November 20 - December 03, 2023

The Artforum letter was just the start.

- By Rachel Corbett

Artists and Collectors Turn on Each Other

THE LETTER THAT Artforum’s website published on October 19, “An Open Letter From the Art Community to Cultural Organizations,” calling for Palestinian liberation and “an end to the killing and harming of all civilians, an immediate ceasefire, the passage of humanitarian aid into Gaza,” had already been circulating as a Google form. It had already been signed by more than 4,000 people, including Judith Butler and Fred Moten and, as David Velasco, the magazine’s editor of almost six years, put it, more artists who had made the cover of Artforum “than I’d ever seen in one space”: Barbara Kruger, Kara Walker, Nicole Eisenman, Nan Goldin. “This was the first moment where it felt like there was consensus, where you had thousands of people signing something saying, ‘We can agree on this’—people who would normally find it impossible to agree on anything.

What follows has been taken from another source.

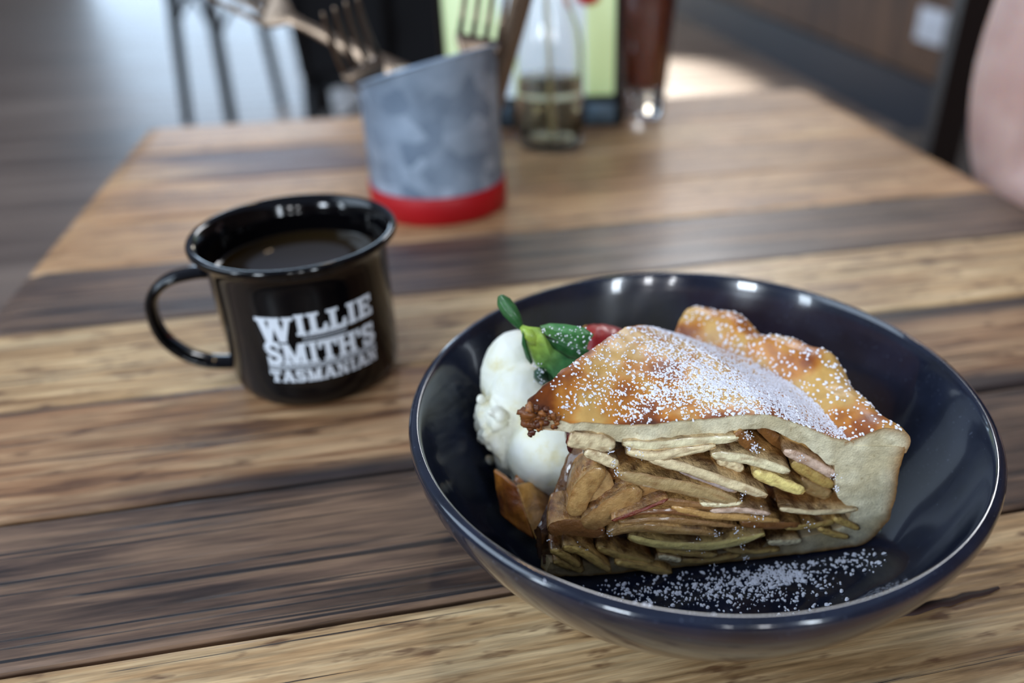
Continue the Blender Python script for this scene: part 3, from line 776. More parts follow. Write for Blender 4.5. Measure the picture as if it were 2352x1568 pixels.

So I thought, This is the beginning of a coalition,” he said. While the letter made a point to “reject violence against all civilians, regardless of their identity,” it did not mention Hamas or the murder of more than 1,200 Israelis on October 7. Velasco signed it himself.

By the next morning, the publishers were getting calls. Marianne Boesky, whose gallery’s ad happened to appear amid the petition on the website, reached out immediately, saying, “I need you to remove my name and my gallery’s brand from supporting this statement.” It flouted “the rules,” as Boesky put it, “that you must condemn Hamas before you can support any Palestinian base from being killed.” Many collectors and other dealers were also upset, and a week after publishing the letter, Velasco was fired.